**Aim**:
Pictures stay out of the copy; set down each line of the listing below exactly.

**Recorded data**:
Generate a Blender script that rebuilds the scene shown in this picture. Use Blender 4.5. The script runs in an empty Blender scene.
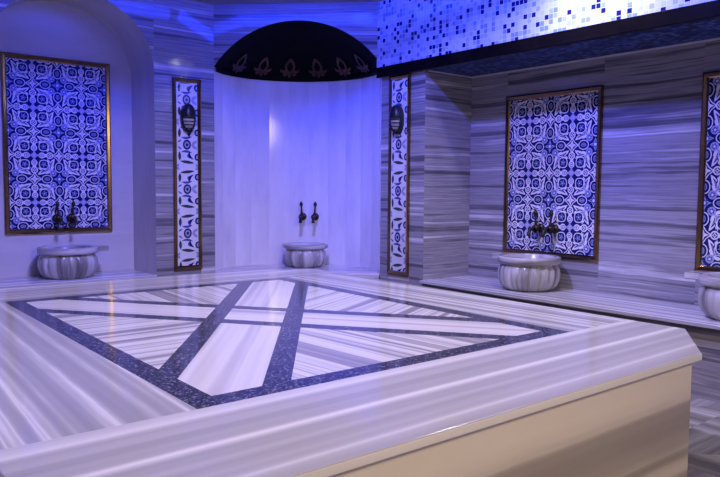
import bpy, bmesh, math, random
from mathutils import Vector, Matrix
random.seed(7)
PI = math.pi
S = bpy.context.scene
COL = S.collection
V = Vector

# ------------------------------------------------------------------ materials
def new_mat(name, rough=0.3, spec=0.5, metal=0.0, base=(.8, .8, .8)):
    m = bpy.data.materials.new(name)
    m.use_nodes = True
    b = m.node_tree.nodes['Principled BSDF']
    b.inputs['Base Color'].default_value = (*base, 1)
    b.inputs['Roughness'].default_value = rough
    b.inputs['Specular IOR Level'].default_value = spec
    b.inputs['Metallic'].default_value = metal
    return m, m.node_tree, b

def nd(nt, kind, **kw):
    n = nt.nodes.new(kind)
    for k, v in kw.items():
        setattr(n, k, v)
    return n

def math_node(nt, op, a, b=None):
    n = nd(nt, 'ShaderNodeMath', operation=op)
    for i, x in enumerate((a, b)):
        if x is None: continue
        if isinstance(x, (int, float)): n.inputs[i].default_value = x
        else: nt.links.new(x, n.inputs[i])
    return n.outputs[0]

def ramp(nt, fac, stops, interp='LINEAR'):
    r = nd(nt, 'ShaderNodeValToRGB')
    r.color_ramp.interpolation = interp
    el = r.color_ramp.elements
    while len(el) > 1: el.remove(el[0])
    el[0].position = stops[0][0]; el[0].color = (*stops[0][1], 1)
    for p, c in stops[1:]:
        e = el.new(p); e.color = (*c, 1)
    nt.links.new(fac, r.inputs[0])
    return r.outputs[0]

def marble(name, stops, across=9.0, along=0.35, warp=.05, rough=.18, spec=.5, det=4, fine=.12, prof=None, ptop=1):
    """striped marble: u runs along the veins, v across them, both in metres"""
    m, nt, b = new_mat(name, rough, spec)
    uv = nd(nt, 'ShaderNodeUVMap').outputs[0]
    sp = nd(nt, 'ShaderNodeSeparateXYZ'); nt.links.new(uv, sp.inputs[0])
    u, v = sp.outputs[0], sp.outputs[1]
    cw = nd(nt, 'ShaderNodeCombineXYZ')
    nt.links.new(math_node(nt, 'MULTIPLY', u, 1.1), cw.inputs[0])
    nt.links.new(math_node(nt, 'MULTIPLY', v, 1.6), cw.inputs[1])
    wn = nd(nt, 'ShaderNodeTexNoise'); wn.inputs['Scale'].default_value = 1; wn.inputs['Detail'].default_value = 2
    nt.links.new(cw.outputs[0], wn.inputs['Vector'])
    vw = math_node(nt, 'ADD', v, math_node(nt, 'MULTIPLY', math_node(nt, 'SUBTRACT', wn.outputs[0], .5), warp))
    cc = nd(nt, 'ShaderNodeCombineXYZ')
    nt.links.new(math_node(nt, 'MULTIPLY', u, along), cc.inputs[0])
    nt.links.new(math_node(nt, 'MULTIPLY', vw, across), cc.inputs[1])
    n1 = nd(nt, 'ShaderNodeTexNoise'); n1.inputs['Scale'].default_value = 1
    n1.inputs['Detail'].default_value = det; n1.inputs['Roughness'].default_value = .62
    nt.links.new(cc.outputs[0], n1.inputs['Vector'])
    c2 = nd(nt, 'ShaderNodeCombineXYZ')
    nt.links.new(math_node(nt, 'MULTIPLY', u, 3.0), c2.inputs[0])
    nt.links.new(math_node(nt, 'MULTIPLY', v, 30.0), c2.inputs[1])
    n2 = nd(nt, 'ShaderNodeTexNoise'); n2.inputs['Scale'].default_value = 1; n2.inputs['Detail'].default_value = 3
    nt.links.new(c2.outputs[0], n2.inputs['Vector'])
    f = math_node(nt, 'ADD', math_node(nt, 'MULTIPLY', n1.outputs[0], 1 - fine), math_node(nt, 'MULTIPLY', n2.outputs[0], fine))
    if prof:
        pr = ramp(nt, math_node(nt, 'MULTIPLY', vw, 1 / ptop), [(p, (c_, c_, c_)) for p, c_ in prof])
        f = math_node(nt, 'ADD', math_node(nt, 'MULTIPLY', f, .42), math_node(nt, 'MULTIPLY', pr, .58))
    col = ramp(nt, f, stops)
    nt.links.new(col, b.inputs['Base Color'])
    return m

W = (.88, .87, .86)
M = {}
M['wall'] = marble('striped_wall_marble', [(.34, (.075, .072, .084)), (.42, (.155, .15, .165)), (.48, (.34, .33, .345)), (.54, (.22, .215, .235)), (.64, (.64, .63, .635))], across=11, along=.16, warp=.04, rough=.08)
M['darkwall'] = marble('grey_wall_marble', [(.34, (.07, .068, .075)), (.45, (.14, .137, .145)), (.55, (.2, .195, .2)), (.66, (.28, .275, .28))], across=11, along=.16, warp=.04, rough=.12)  # for the unseen walls, darkened to cut the light they bounce back
TOPS = [(.33, (.33, .32, .345)), (.43, (.40, .39, .415)), (.50, (.47, .46, .485)), (.53, (.60, .59, .60)), (.56, (.86, .85, .85)), (.59, (.54, .53, .55)), (.64, (.60, .59, .61)), (.70, (.78, .77, .78))]
M['top'] = marble('platform_marble', TOPS, across=8, along=.03, warp=.008, rough=.13, det=2.0, fine=.06)
M['topfront'] = marble('platform_front_marble', [(.25, (.34, .33, .355)), (.42, (.46, .45, .475)), (.55, (.60, .59, .615)), (.72, (.92, .91, .92))], across=9, along=.03, warp=.01, rough=.13, det=2.5, fine=.08,
    prof=[(0, .42), (.10, .50), (.14, .74), (.18, .46), (.30, .38), (.36, .62), (.40, .44), (.47, .40), (.525, .92), (.57, .46), (.68, .38), (.76, .52), (.84, .44), (.91, .90), (1, .66)], ptop=.67)
M['inlay'] = marble('inlay_marble', [(.36, (.32, .31, .33)), (.43, (.46, .45, .47)), (.49, (.78, .77, .78)), (.54, (.84, .83, .83)), (.60, (.50, .49, .51)), (.67, (.70, .69, .70))], across=11, along=.08, warp=.015, rough=.14, det=2, fine=.03)
M['inlayw'] = marble('inlay_strip_marble', [(.34, (.50, .48, .50)), (.45, (.66, .64, .66)), (.52, (.86, .85, .86)), (.66, (.74, .72, .74))], across=8, along=.10, warp=.02, rough=.14, det=2, fine=.05)
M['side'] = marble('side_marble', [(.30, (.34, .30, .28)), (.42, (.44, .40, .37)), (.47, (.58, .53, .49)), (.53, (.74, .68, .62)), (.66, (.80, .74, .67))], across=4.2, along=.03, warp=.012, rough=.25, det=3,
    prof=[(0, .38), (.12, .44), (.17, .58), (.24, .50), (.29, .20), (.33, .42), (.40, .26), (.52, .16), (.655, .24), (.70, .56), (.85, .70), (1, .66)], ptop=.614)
M['pale'] = marble('pale_marble', [(.30, (.64, .62, .63)), (.48, (.78, .76, .76)), (.66, (.87, .86, .85))], across=2.6, along=.8, warp=.15, rough=.10)
M['greige'] = marble('plain_alcove_marble', [(.30, (.46, .44, .43)), (.48, (.54, .52, .51)), (.66, (.60, .58, .57))], across=2.2, along=.7, warp=.15, rough=.25)
M['bench'] = marble('bench_marble', [(.34, (.30, .295, .31)), (.46, (.46, .45, .47)), (.54, (.60, .59, .60)), (.62, (.74, .73, .73))], across=14, along=.14, warp=.02, rough=.16)
M['floor'] = marble('floor_marble', [(.34, (.12, .118, .12)), (.46, (.24, .235, .235)), (.56, (.36, .35, .35)), (.66, (.52, .51, .50))], across=7, along=.25, warp=.06, rough=.22)
M['basin'] = marble('basin_marble', [(.34, (.12, .115, .11)), (.44, (.25, .24, .23)), (.53, (.46, .445, .43)), (.64, (.60, .58, .56))], across=9, along=.5, warp=.12, rough=.25)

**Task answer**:
Generate a Blender script that rebuilds the scene shown in this picture. Use Blender 4.5. The script runs in an empty Blender scene.
import bpy, bmesh, math, random
from mathutils import Vector, Matrix
random.seed(7)
PI = math.pi
S = bpy.context.scene
COL = S.collection
V = Vector

# ------------------------------------------------------------------ materials
def new_mat(name, rough=0.3, spec=0.5, metal=0.0, base=(.8, .8, .8)):
    m = bpy.data.materials.new(name)
    m.use_nodes = True
    b = m.node_tree.nodes['Principled BSDF']
    b.inputs['Base Color'].default_value = (*base, 1)
    b.inputs['Roughness'].default_value = rough
    b.inputs['Specular IOR Level'].default_value = spec
    b.inputs['Metallic'].default_value = metal
    return m, m.node_tree, b

def nd(nt, kind, **kw):
    n = nt.nodes.new(kind)
    for k, v in kw.items():
        setattr(n, k, v)
    return n

def math_node(nt, op, a, b=None):
    n = nd(nt, 'ShaderNodeMath', operation=op)
    for i, x in enumerate((a, b)):
        if x is None: continue
        if isinstance(x, (int, float)): n.inputs[i].default_value = x
        else: nt.links.new(x, n.inputs[i])
    return n.outputs[0]

def ramp(nt, fac, stops, interp='LINEAR'):
    r = nd(nt, 'ShaderNodeValToRGB')
    r.color_ramp.interpolation = interp
    el = r.color_ramp.elements
    while len(el) > 1: el.remove(el[0])
    el[0].position = stops[0][0]; el[0].color = (*stops[0][1], 1)
    for p, c in stops[1:]:
        e = el.new(p); e.color = (*c, 1)
    nt.links.new(fac, r.inputs[0])
    return r.outputs[0]

def marble(name, stops, across=9.0, along=0.35, warp=.05, rough=.18, spec=.5, det=4, fine=.12, prof=None, ptop=1):
    """striped marble: u runs along the veins, v across them, both in metres"""
    m, nt, b = new_mat(name, rough, spec)
    uv = nd(nt, 'ShaderNodeUVMap').outputs[0]
    sp = nd(nt, 'ShaderNodeSeparateXYZ'); nt.links.new(uv, sp.inputs[0])
    u, v = sp.outputs[0], sp.outputs[1]
    cw = nd(nt, 'ShaderNodeCombineXYZ')
    nt.links.new(math_node(nt, 'MULTIPLY', u, 1.1), cw.inputs[0])
    nt.links.new(math_node(nt, 'MULTIPLY', v, 1.6), cw.inputs[1])
    wn = nd(nt, 'ShaderNodeTexNoise'); wn.inputs['Scale'].default_value = 1; wn.inputs['Detail'].default_value = 2
    nt.links.new(cw.outputs[0], wn.inputs['Vector'])
    vw = math_node(nt, 'ADD', v, math_node(nt, 'MULTIPLY', math_node(nt, 'SUBTRACT', wn.outputs[0], .5), warp))
    cc = nd(nt, 'ShaderNodeCombineXYZ')
    nt.links.new(math_node(nt, 'MULTIPLY', u, along), cc.inputs[0])
    nt.links.new(math_node(nt, 'MULTIPLY', vw, across), cc.inputs[1])
    n1 = nd(nt, 'ShaderNodeTexNoise'); n1.inputs['Scale'].default_value = 1
    n1.inputs['Detail'].default_value = det; n1.inputs['Roughness'].default_value = .62
    nt.links.new(cc.outputs[0], n1.inputs['Vector'])
    c2 = nd(nt, 'ShaderNodeCombineXYZ')
    nt.links.new(math_node(nt, 'MULTIPLY', u, 3.0), c2.inputs[0])
    nt.links.new(math_node(nt, 'MULTIPLY', v, 30.0), c2.inputs[1])
    n2 = nd(nt, 'ShaderNodeTexNoise'); n2.inputs['Scale'].default_value = 1; n2.inputs['Detail'].default_value = 3
    nt.links.new(c2.outputs[0], n2.inputs['Vector'])
    f = math_node(nt, 'ADD', math_node(nt, 'MULTIPLY', n1.outputs[0], 1 - fine), math_node(nt, 'MULTIPLY', n2.outputs[0], fine))
    if prof:
        pr = ramp(nt, math_node(nt, 'MULTIPLY', vw, 1 / ptop), [(p, (c_, c_, c_)) for p, c_ in prof])
        f = math_node(nt, 'ADD', math_node(nt, 'MULTIPLY', f, .42), math_node(nt, 'MULTIPLY', pr, .58))
    col = ramp(nt, f, stops)
    nt.links.new(col, b.inputs['Base Color'])
    return m

W = (.88, .87, .86)
M = {}
M['wall'] = marble('striped_wall_marble', [(.34, (.075, .072, .084)), (.42, (.155, .15, .165)), (.48, (.34, .33, .345)), (.54, (.22, .215, .235)), (.64, (.64, .63, .635))], across=11, along=.16, warp=.04, rough=.08)
M['darkwall'] = marble('grey_wall_marble', [(.34, (.07, .068, .075)), (.45, (.14, .137, .145)), (.55, (.2, .195, .2)), (.66, (.28, .275, .28))], across=11, along=.16, warp=.04, rough=.12)  # for the unseen walls, darkened to cut the light they bounce back
TOPS = [(.33, (.33, .32, .345)), (.43, (.40, .39, .415)), (.50, (.47, .46, .485)), (.53, (.60, .59, .60)), (.56, (.86, .85, .85)), (.59, (.54, .53, .55)), (.64, (.60, .59, .61)), (.70, (.78, .77, .78))]
M['top'] = marble('platform_marble', TOPS, across=8, along=.03, warp=.008, rough=.13, det=2.0, fine=.06)
M['topfront'] = marble('platform_front_marble', [(.25, (.34, .33, .355)), (.42, (.46, .45, .475)), (.55, (.60, .59, .615)), (.72, (.92, .91, .92))], across=9, along=.03, warp=.01, rough=.13, det=2.5, fine=.08,
    prof=[(0, .42), (.10, .50), (.14, .74), (.18, .46), (.30, .38), (.36, .62), (.40, .44), (.47, .40), (.525, .92), (.57, .46), (.68, .38), (.76, .52), (.84, .44), (.91, .90), (1, .66)], ptop=.67)
M['inlay'] = marble('inlay_marble', [(.36, (.32, .31, .33)), (.43, (.46, .45, .47)), (.49, (.78, .77, .78)), (.54, (.84, .83, .83)), (.60, (.50, .49, .51)), (.67, (.70, .69, .70))], across=11, along=.08, warp=.015, rough=.14, det=2, fine=.03)
M['inlayw'] = marble('inlay_strip_marble', [(.34, (.50, .48, .50)), (.45, (.66, .64, .66)), (.52, (.86, .85, .86)), (.66, (.74, .72, .74))], across=8, along=.10, warp=.02, rough=.14, det=2, fine=.05)
M['side'] = marble('side_marble', [(.30, (.34, .30, .28)), (.42, (.44, .40, .37)), (.47, (.58, .53, .49)), (.53, (.74, .68, .62)), (.66, (.80, .74, .67))], across=4.2, along=.03, warp=.012, rough=.25, det=3,
    prof=[(0, .38), (.12, .44), (.17, .58), (.24, .50), (.29, .20), (.33, .42), (.40, .26), (.52, .16), (.655, .24), (.70, .56), (.85, .70), (1, .66)], ptop=.614)
M['pale'] = marble('pale_marble', [(.30, (.64, .62, .63)), (.48, (.78, .76, .76)), (.66, (.87, .86, .85))], across=2.6, along=.8, warp=.15, rough=.10)
M['greige'] = marble('plain_alcove_marble', [(.30, (.46, .44, .43)), (.48, (.54, .52, .51)), (.66, (.60, .58, .57))], across=2.2, along=.7, warp=.15, rough=.25)
M['bench'] = marble('bench_marble', [(.34, (.30, .295, .31)), (.46, (.46, .45, .47)), (.54, (.60, .59, .60)), (.62, (.74, .73, .73))], across=14, along=.14, warp=.02, rough=.16)
M['floor'] = marble('floor_marble', [(.34, (.12, .118, .12)), (.46, (.24, .235, .235)), (.56, (.36, .35, .35)), (.66, (.52, .51, .50))], across=7, along=.25, warp=.06, rough=.22)
M['basin'] = marble('basin_marble', [(.34, (.12, .115, .11)), (.44, (.25, .24, .23)), (.53, (.46, .445, .43)), (.64, (.60, .58, .56))], across=9, along=.5, warp=.12, rough=.25)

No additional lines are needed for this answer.